In closing I say, I hope this finds someone that can use the encouragement. I cannot pay these men back for the wise words they gave me, but I can pay it forward.
And as for me today, I have been in a tough spot for the last few weeks, due to the fact that my mother-in-law's health is deteriorating more rapidly than before, and some decisions will probably need to be made soon about where she will need to be living. Add to that the usual things that we deal with day-to-day anyway and it can/does get a little overwhelming at times.. But, it is that peace that passes all understanding that has sustained me throughout my life, and will continue to sustain my wife and I through this.
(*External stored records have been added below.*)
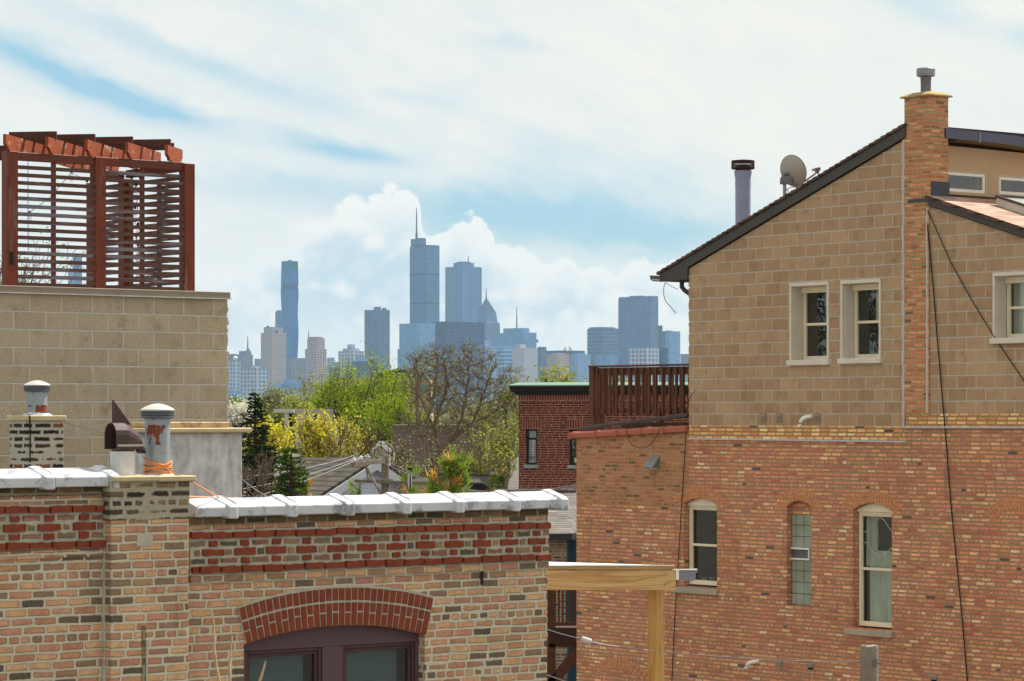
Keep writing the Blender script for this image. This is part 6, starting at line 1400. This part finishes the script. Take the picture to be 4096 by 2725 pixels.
tree('bare_tree','leaning tree with sparse yellow buds right against the red brick house',2020,240,1500,138,15,6,[3,3,3,3,3,2],m_bark,L_ygr,3800,.10,.16,minr=.011,up=.4,trunk=.35,leafmin=.4)
for i,(px,w,py,Y,sd_,lf,lab) in enumerate(((1900,220,1720,108,16,L_ygr,'twiggy yellow green bush under the big bare tree'),(2010,200,1660,112,17,L_ygr,'tall twiggy bush with yellow green leaves beside the red brick house'),(1790,240,1760,118,18,L_olive,'pale budding bush at the foot of the big bare tree'),(1650,220,1740,116,19,L_olive,'tangled pale bush right of the utility pole top'),(1540,200,1750,122,20,L_olive,'tangled bare bush behind the utility pole'))):
    tree('budding_bush',lab,px,w,py,Y,sd_,6,[5,4,3,3,2,2],m_barkr if lf is L_olive else m_barkl,lf,4200 if lf is L_ygr else 1800,.10,.15,'bush',minr=.010,spread=44,wander=.3,trunk=.25,leafmin=.35)
far=((1085,150,1530,300,L_olive),(1215,190,1500,310,L_olive),(1340,160,1540,300,L_ygr),(935,100,1590,260,L_green),(1010,160,1600,330,L_green),(1150,160,1585,280,L_ygr),(2230,170,1478,175,L_ygr),(2330,180,1462,185,L_ygr),(2440,160,1500,180,L_ygr),(2130,140,1560,220,L_olive),(1900,220,1560,260,L_olive))
lab_far=['hazy budding tree above the left end of the pale pavilion','hazy budding tree above the right end of the pale pavilion','pale budding tree just left of the tan office block','fresh green tree at the corner of the block wall','low green tree behind the tip of the spruce','yellow green tree behind the pale pavilion','leafing treetop above the left end of the green cornice','leafing treetop above the middle of the green cornice','leafing treetop behind the dark deck railing','pale tree between the bare tree and the red brick house','pale twiggy tree far behind the big bare tree']
crown_tree('garden_tree','leafy tree outside the left frame edge, mirrored in the windows of the tall house',(-2600,1400),[[(-2600,1200,0),(-2700,700,.5)],[(-2600,1300,0),(-2300,900,.5)]],[(-2600,900,1700,1500,1)],53,91,500,.30,m_bark,L_green,.9,.22,r0=.16,tipr=.012)
for i,((px,w,py,Y,lf),lab) in enumerate(zip(far,lab_far)):
    tree('budding_tree',lab,px,w,py,Y,40+i,5,[4,4,3,3,2],m_barkl,lf,3000,.22*Y/200,.30,minr=.013*Y/180,spread=38,up=.35,trunk=.35,leafmin=.4)
tree('blossom_tree','white blossoming tree low beside the block wall and the spruce',950,150,1618,180,61,5,[5,4,3,3,2],m_barkl,L_white,5000,.20,.30,minr=.014,trunk=.3,leafmin=.3)
tree('budding_tree','young tree with sparse fresh leaves seen through the pergola slats',100,380,930,75,62,6,[4,3,3,3,2,2],m_barkl,L_lime,700,.09,.12,minr=.008,up=.4,trunk=.5,leafmin=.5)
tree('bare_bush','pale bare bush in front of the spruce, against the stuccoed chimney',1020,170,1790,56,63,6,[4,3,3,2,2,2],m_barkl,None,0,.1,.1,'bush',minr=.006,spread=48,wander=.3,trunk=.5)
for a in (('pine with orange tips left of the lavender gable',1225,150,1885,2075,84,71,20,0),('small pine tops under the lavender gable',1440,170,1930,2075,84,72,12,0),('pine with orange tips just right of the utility pole',1630,130,1860,2075,82,73,18,.15),('leaning pine with orange tips beside the fuse cutouts',1775,210,1835,2060,63,74,85,.35),('pine with orange tips in front of the small white gable',1985,170,1880,2075,82,75,20,.1)): pine(*a)
# the distant tree cover of the flat city, one mass
rng=random.Random(77); fw=MB()
for i in range(4200):
    Y=rng.uniform(350,3600)**1.0; px=rng.uniform(-1500,3600); x=P(px,HY,Y).x; h=rng.uniform(6,11.5); w=rng.uniform(3,6)
    for j in range(9):
        c=Vector((x+rng.gauss(0,w*.5),Y+rng.gauss(0,w*.5),h*rng.uniform(.55,1.0))); a=Vector((rng.gauss(0,1),rng.gauss(0,1),rng.gauss(0,1))).normalized(); b=a.orthogonal().normalized(); s=w*.35
        fw.add([c-a*s,c-b*s*.7,c+a*s,c+b*s*.7],[(0,1,2,3)])
tag(fw.build('distant_trees',leaf_mat('distant_foliage',[(96,112,72),(128,136,96),(150,150,118)],.3),norm=False),kind='stuff')
# ================================================================ the skyline
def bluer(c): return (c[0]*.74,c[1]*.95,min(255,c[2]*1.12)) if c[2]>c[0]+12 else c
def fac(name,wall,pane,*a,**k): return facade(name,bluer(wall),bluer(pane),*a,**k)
def tower_frame(px0,px1,Y,pxc):
    C=P(pxc,HY,Y); k0=(px0-CX)/F; k1=(px1-CX)/F
    a=(C.x-k0*C.y)/(.7193+.6947*k0); b=(k1*C.y-C.x)/(.6947-.7193*k1); return C,a,b
def zof(py,Y): return HC+(HY-py)/F*Y
def tower(name,label,Y,mat,tiers,cf=.42,roofbits=(),ant=(),group=None):
    """tiers: (px0, px1, pytop) boxes from the ground up; the near corner sits at fraction cf."""
    px0,px1,_=tiers[0]; pxc=px0+(px1-px0)*cf; C=P(pxc,HY,Y); e=empty(name,label,'tower',loc=Vector((C.x,C.y,0)),rz=R(46),group='towers of the skyline'); zlow=0
    fr=Frame.__new__(Frame); fr.o=Vector((C.x,C.y,0)); fr.th=R(46); fr.d=Vector((.6947,.7193,0)); fr.n=Vector((-.7193,.6947,0))
    for i,t in enumerate(tiers):
        a0,a1,py=t[:3]; c=t[3] if len(t)>3 else cf; pc=a0+(a1-a0)*c; Ct,a,b=tower_frame(a0,a1,Y+(0 if i==0 else 6),pc); o=fr.local(Vector((Ct.x,Ct.y,0))); z=zof(py,Y)
        m=mat if not isinstance(mat,(list,tuple)) else mat[min(i,len(mat)-1)]
        MB().box(o.x,o.x+b,o.y,o.y+a,zlow,z).build('shaft' if i==0 else 'upper_tier',m,e); zlow=z+.02 if i+1<len(tiers) and tiers[i+1][2]<py else 0
        if t is tiers[0]: tip=(o,a,b)
    for (a0,a1,py0,py1,mm) in roofbits:
        pc=(a0+a1)/2; Ct,a,b=tower_frame(a0,a1,Y+10,pc); o=fr.local(Vector((Ct.x,Ct.y,0))); MB().box(o.x,o.x+b,o.y,o.y+a,zof(py0,Y),zof(py1,Y)).build('roof_plant',mm,e)
    for (px,py0,py1,r) in ant:
        p=P(px,HY,Y+14); o=fr.local(Vector((p.x,p.y,0))); MB().tube([(o.x,o.y,zof(py0,Y)),(o.x,o.y,zof((py0+py1)/2,Y)),(o.x,o.y,zof(py1,Y))],[r,r*.7,r*.35],6).build('antenna',m_ant,e)
    return e,fr
m_ant=plain('antenna_steel',(70,76,90),.8,.6)
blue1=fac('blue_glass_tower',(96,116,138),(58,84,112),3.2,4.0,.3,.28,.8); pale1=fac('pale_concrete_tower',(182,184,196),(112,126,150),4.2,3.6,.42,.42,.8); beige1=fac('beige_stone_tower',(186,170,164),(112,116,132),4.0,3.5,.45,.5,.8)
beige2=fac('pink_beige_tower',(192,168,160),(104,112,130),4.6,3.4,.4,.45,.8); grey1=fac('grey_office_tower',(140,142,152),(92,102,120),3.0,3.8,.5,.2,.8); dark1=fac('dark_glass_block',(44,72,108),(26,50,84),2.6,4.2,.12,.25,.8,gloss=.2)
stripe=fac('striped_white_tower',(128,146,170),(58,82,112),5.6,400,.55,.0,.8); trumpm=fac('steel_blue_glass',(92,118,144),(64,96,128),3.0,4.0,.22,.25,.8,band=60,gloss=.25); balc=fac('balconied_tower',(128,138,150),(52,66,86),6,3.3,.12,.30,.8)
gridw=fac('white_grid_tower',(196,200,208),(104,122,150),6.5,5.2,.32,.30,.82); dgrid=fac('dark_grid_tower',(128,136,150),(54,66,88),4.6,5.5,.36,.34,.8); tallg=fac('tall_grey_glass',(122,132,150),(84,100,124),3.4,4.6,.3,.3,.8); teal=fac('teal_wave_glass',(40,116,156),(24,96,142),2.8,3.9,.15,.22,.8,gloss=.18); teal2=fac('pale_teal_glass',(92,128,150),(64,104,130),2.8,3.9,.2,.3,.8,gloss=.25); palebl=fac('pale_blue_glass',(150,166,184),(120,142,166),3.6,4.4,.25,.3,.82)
T=tower
# the wavy teal tower: a lofted shaft that swells and narrows
def wavy():
    Y=6000; e=empty('wavy_tower','tall teal glass tower with gently wavy sides and one dark band','tower',loc=P(1152,HY,Y)*1,rz=R(46),group='towers of the skyline'); e.location=Vector((P(1152,HY,Y).x,Y,0))
    fr=Frame.__new__(Frame); fr.o=e.location.copy(); fr.th=R(46); fr.d=Vector((.6947,.7193,0)); fr.n=Vector((-.7193,.6947,0))
    prof=[(1660,1128,1190,.42),(1434,1127,1190,.42),(1390,1127,1192,.42),(1340,1128,1194,.42),(1302,1128.5,1193.5,.42),(1260,1127,1191,.44),(1215,1125,1192,.44),(1188,1123.5,1194,.43),(1168,1123,1194.6,.43),(1153.5,1123.2,1194.4,.42),(1136.8,1123.5,1194.2,.42),(1110,1124,1193.4,.42),(1080,1125,1192.6,.42),(1044,1126,1192,.42)]
    def ring(py,a0,a1,c):
        Ct,a,b=tower_frame(a0,a1,Y,a0+(a1-a0)*c); o=fr.local(Vector((Ct.x,Ct.y,0))); z=zof(py,Y); return [(o.x,o.y,z),(o.x+b,o.y,z),(o.x+b,o.y+a,z),(o.x,o.y+a,z)]
    def loft(rows,name,m,par):
        vs=[v for r in rows for v in ring(*r)]; n=len(rows); MB().add(vs,[(i*4+k,i*4+(k+1)%4,(i+1)*4+(k+1)%4,(i+1)*4+k) for i in range(n-1) for k in range(4)]+[(0,1,2,3),tuple((n-1)*4+k for k in range(4))]).build(name,m,par)
    loft(prof[:10],'shaft',teal,e); loft([(1136.8,1126,1192,.42),(1153.4,1126,1192,.42)],'dark_band',dark1,e); loft(prof[10:13],'upper_shaft',teal,e); loft([(1079.8,1125,1192.6,.42),(1044,1126,1192,.42)],'teal_crown',plain('teal_crown_glass',(18,104,130),.8,.25,0,.1,.05),e)
    for px in (1126,1131,1183,1190): p=fr.local(P(px,HY,Y)); MB().box(p.x-.6,p.x+.6,p.y-.6,p.y+.6,zof(1153.4,Y),zof(1136.8,Y)).build('column',m_ant,e)
    q=fr.local(P(1159,HY,Y+20)); MB().box(q.x-3,q.x+3,q.y-3,q.y+3,zof(1044,Y),zof(1039,Y)).build('roof_plant',m_ant,e)
wavy()
T('glass_tower','slim pale teal tower just left of the wavy tower',6100,teal2,[(1101,1140,1245),(1108,1125,1241)],.5)
T('stone_tower','broad beige stone tower in front of the wavy tower, with a stepped top',5300,beige1,[(1043,1146,1331),(1055,1131,1308)],.45,((1066,1076,1308,1303,m_ant),(1098,1112,1331,1322,m_ant)))
T('domed_tower','white grid building with a pale dome at the left end of the skyline',5000,[gridw,grey1],[(898,962,1443),(912,950,1416)],.72)
dm=tag(MB().lathe([(9.5*5000/F*math.sin(i*math.pi/12),9.5*5000/F*(1-math.cos(i*math.pi/12))) for i in range(13)],(0,0,0),18).build('radar_dome',plain('dome_white',(238,232,224),.88,.5),smooth=True),'pale round dome on the white grid building at the left end','dome'); dm.location=P(941,1443,4996)
T('antenna_tower','grey stepped tower with a mast left of the broad beige tower',5600,grey1,[(948,1012,1419),(956,1005,1404),(986,1000,1396)],.5,(),((991,1396,1345,1.6),))
T('grid_block','broad white grid block in front of the beige tower',4600,gridw,[(966,1072,1473),(1000,1040,1462)],.6)
T('small_block','small grey block peeping left of the beige tower',5800,grey1,[(1018,1048,1436)])
T('office_block','grey office block between the beige tower and the pink tower',4900,grey1,[(1144,1222,1441),(1146,1220,1432)],.30)
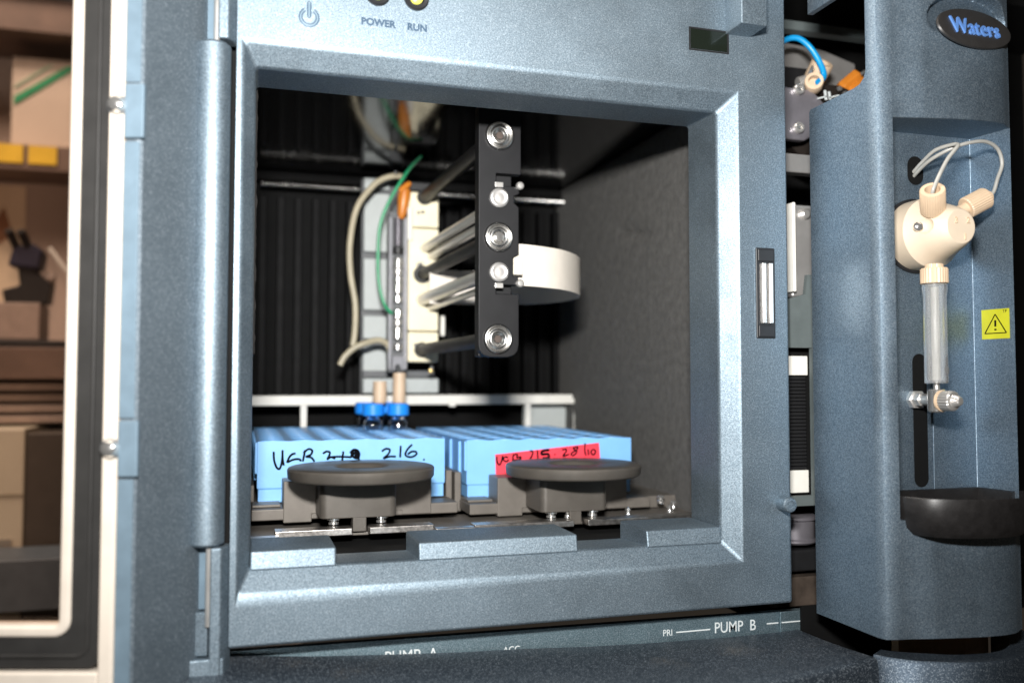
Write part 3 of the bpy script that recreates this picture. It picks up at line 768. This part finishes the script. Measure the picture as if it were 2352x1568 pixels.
# ================================================================== SAMPLE PLATES
PITX, PITY = 13.4, 15.0
PX = [14.1 + PITX*i for i in range(6)]
PY = [100 + PITY*j for j in range(8)]
def plate_top():
    bm = B(); x0, x1, y0, y1 = 7.5, 88.0, 92.0, 213.0; zt = -25.0; n = 16
    xs = [x0] + [(PX[i]+PX[i+1])/2 for i in range(5)] + [x1]
    ysn = [y0] + [(PY[i]+PY[i+1])/2 for i in range(7)] + [y1]
    for i in range(6):
        for j in range(8):
            cx_, cy_ = PX[i], PY[j]; inner, outer, low, rim = [], [], [], []
            for k in range(n):
                a = math.radians(22.5*k); c, s_ = math.cos(a), math.sin(a)
                inner.append(bm.verts.new((cx_+5.6*c, cy_+5.6*s_, zt-0.3))); low.append(bm.verts.new((cx_+5.3*c, cy_+5.3*s_, zt-20)))
                hx = (xs[i+1]-cx_) if c > 0 else (cx_-xs[i]); hy = (ysn[j+1]-cy_) if s_ > 0 else (cy_-ysn[j])
                tx = hx/abs(c) if abs(c) > 1e-6 else 1e9; ty = hy/abs(s_) if abs(s_) > 1e-6 else 1e9
                # corners snap to the cell corner
                if k % 4 == 2: outer.append(bm.verts.new((cx_+math.copysign(hx,c), cy_+math.copysign(hy,s_), zt)))
                else:
                    t = min(tx, ty); outer.append(bm.verts.new((cx_+c*t, cy_+s_*t, zt)))
            for k in range(n):
                q = (k+1) % n
                bm.faces.new((inner[k], inner[q], outer[q], outer[k])); bm.faces.new((low[k], low[q], inner[q], inner[k]))
            bm.faces.new(list(reversed(low)))
    return bm
def make_plate(label):
    P = root("sample_plate", (47.75, 150, -50.8), label, "plate", "blue sample plates")
    obj("plate_top", plate_top(), PLATE, P, smooth=25)
    bm = B()   # skirt: four walls, slightly stepped foot
    prof = [(0.0, -25.0), (0.0, -44.6), (0.5, -45.0), (0.5, -50.6)]
    def loop(off, z): return [bm.verts.new(p) for p in ((7.5+off,92+off,z),(88-off,92+off,z),(88-off,213-off,z),(7.5+off,213-off,z))]
    L = [loop(o_, z) for o_, z in prof] + [loop(2.0, -50.6), loop(2.0, -27)]
    for A, C in zip(L, L[1:]):
        for i in range(4): bm.faces.new((A[i], A[(i+1)%4], C[(i+1)%4], C[i]))
    obj("skirt", bm, PLATE, P, 0.35)
    obj("corner_key", bx(6.6, 8.4, 92.6, 97, -38.5, -25.3), PLATE, P, 0.3)
    for k in range(6):
        obj("side_rib", cyl((88.2, 104+18*k, -42), (88.2, 104+18*k, -26), 2.2, 14), PLATE, P)
        obj("side_rib", cyl((7.3, 104+18*k, -42), (7.3, 104+18*k, -26), 0.9, 12), PLATE, P)
    return P
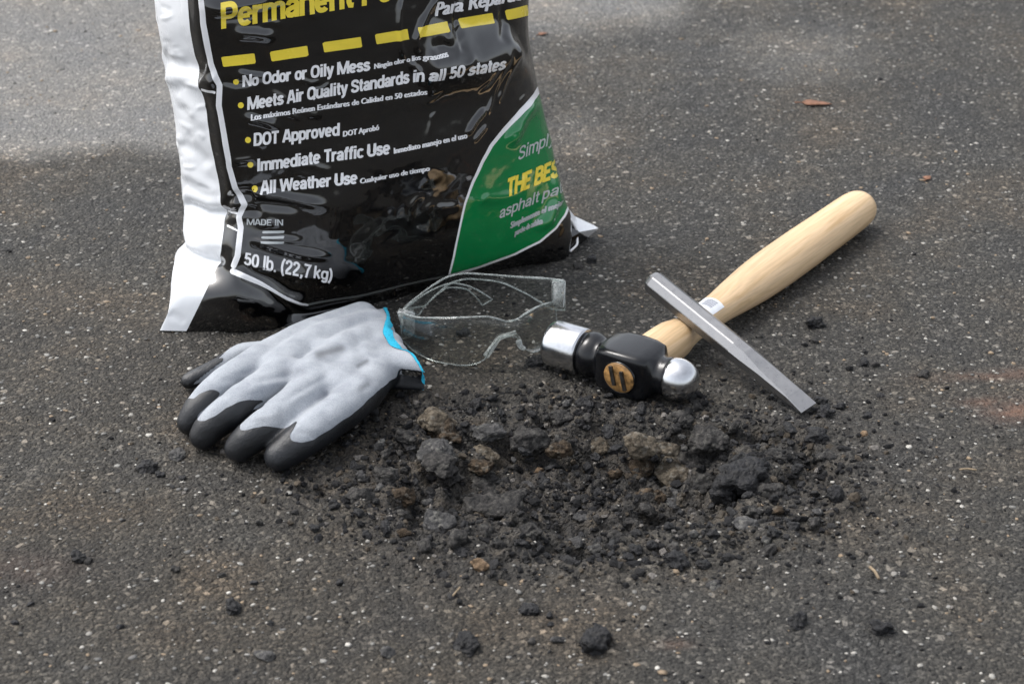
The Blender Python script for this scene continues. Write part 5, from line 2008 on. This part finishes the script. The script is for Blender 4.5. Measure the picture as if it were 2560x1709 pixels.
# ------------------------------------------------------------------ a leaf and bits of dry straw
def leaf(x, y, lpx, wpx, rot, label):
    g = on_ground(x, y)
    s = np.linalg.norm(P(x + 1, y)[:2] - P(x, y)[:2])
    L_, W_ = lpx * s, wpx * s * 1.7
    n = 14
    V_, F_ = [], []
    for i in range(n + 1):
        t = i / n
        w = W_ / 2 * math.sin(math.pi * t ** 0.8) ** 0.8 * (1 + 0.15 * math.sin(9 * t))
        for j in (-1, 0, 1):
            u, v = (t - 0.5) * L_, j * w
            z = 0.0010 + 0.0005 * abs(j) + 0.0004 * math.sin(4 * t + j)
            V_.append((g[0] + u * math.cos(rot) - v * math.sin(rot), g[1] + u * math.sin(rot) + v * math.cos(rot), g[2] + z))
    for i in range(n):
        for j in (0, 1):
            a = i * 3 + j
            F_.append((a, a + 1, a + 4, a + 3))
    t_ = thing('fallen_leaf', label, 'leaf', (g[0], g[1], 0))
    o = mesh('blade', V_, F_, M['leaf'], t_)
    sm = o.modifiers.new('thickness', 'SOLIDIFY')
    sm.thickness = 0.0004
    a = np.array(V_[1])
    d = np.array([math.cos(rot), math.sin(rot), 0])
    V2, F2_ = tube(np.array([a + d * 0.001, a - d * L_ * 0.12 + (0, 0, 0.0005), a - d * L_ * 0.25]), 0.0005, 6)
    mesh('stem', V2, F2_, M['leaf'], t_)


leaf(2042, 262, 74, 20, R(-8), 'small curled orange leaf lying on the asphalt at the upper right')
leaf(1358, 88, 26, 10, R(30), 'scrap of orange leaf behind the right edge of the bag')
leaf(2318, 448, 26, 12, R(60), 'scrap of tan leaf on the asphalt right of the hammer grip')


def straw(p0, p1, r_, label, z=0.002):
    a, b = on_ground(*p0), on_ground(*p1)
    m_ = (a + b) / 2 + np.array([0.0004, 0, 0.001])
    V_, F_ = tube(resample([a + (0, 0, z), m_ + (0, 0, z), b + (0, 0, z * 1.4)], 8), r_, 6)
    o = mesh('dry_straw', V_, F_, M['straw'])
    tag(o, label, 'straw', 'bits of dry straw on the ground')


straw((1506, 1076), (1522, 1100), 0.00055, 'short straw standing in the back of the broken patch', 0.004)
straw((2174, 1424), (2196, 1456), 0.0009, 'thick tan splinter on bare asphalt at the lower right')
straw((2398, 1180), (2440, 1184), 0.0006, 'pale straw lying near the right edge below the rust stain')
straw((1132, 1496), (1150, 1478), 0.0006, 'pale straw in front of the broken patch, left of the middle')
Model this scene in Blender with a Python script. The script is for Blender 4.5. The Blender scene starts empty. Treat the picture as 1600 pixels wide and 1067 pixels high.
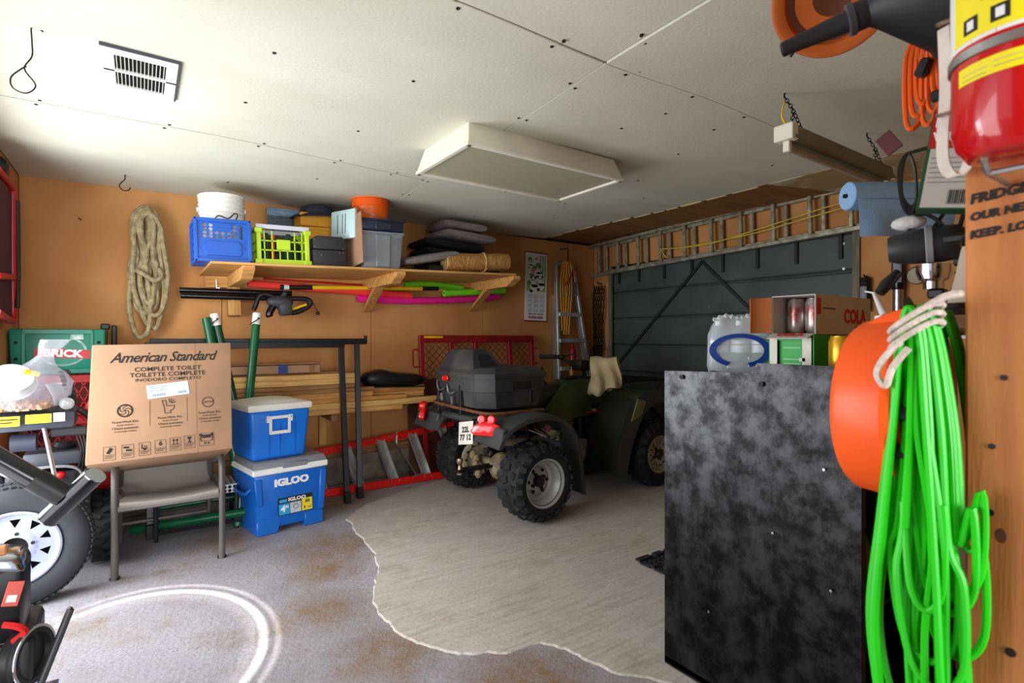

So, if you got an extra prayer, we'll take it and we will thank you for it. Oh yes, and one more thing:
Peace be with you.
Cross posted at The Wide Awakes
6 comments:
LA, my prayers will be with you, your wife and mother-in-law.
I don't pray, but I'll have a thought for you and your mother-in-law.
LA,
This is beautiful--and profound.
I have found that all things will pass and a new phase is always just over the horizon.
As my mother was fond of saying, "This too shall pass. We'll get through it."
I'll offer a prayer for your mother-in-law, and for you and your wife.
You might also find helpful Joan Didion's The Year of Magical Thinking. I wrote a review of the book last night and will probably post it sometime this week.
God bless!
Prayer said for your mom-in-law. BTW,
I hope my step children one day feel about me the way you do about your adopted dad.
It's also amazing, scary, and humbling what kids remember most about their parents..
AICS, SF, AOW, and AC,
Thank you all very much for your kind words, your prayers, and/or your thoughts. Thanks for being being my blog friends and reading PYY. You guys are top-notch and I am proud to be associated with you in any way, shape, or form.
AOW,
I have seen that you plug that book a lot, I will have to be on lookout for it, the next time I am browsing for books at Borders or Barnes and Noble, two of my favorite stores in the world.
AC,
If you teach them the right way and treat them like your own, I guarantee they will appreciate you every bit as much as I learned to appreciate mine. As one who has a stepson, I can say it won't always be easy, but then again, raising your own is no picnic in a peaceful and serene forest, either.
LA,
The book is in hardback edition at the moment. And still on the bestseller list.
A friend of mine who is widowed read the book, bought multiple copies, and donated those copies to her local public library. The book is that important--in her opinion and in mine.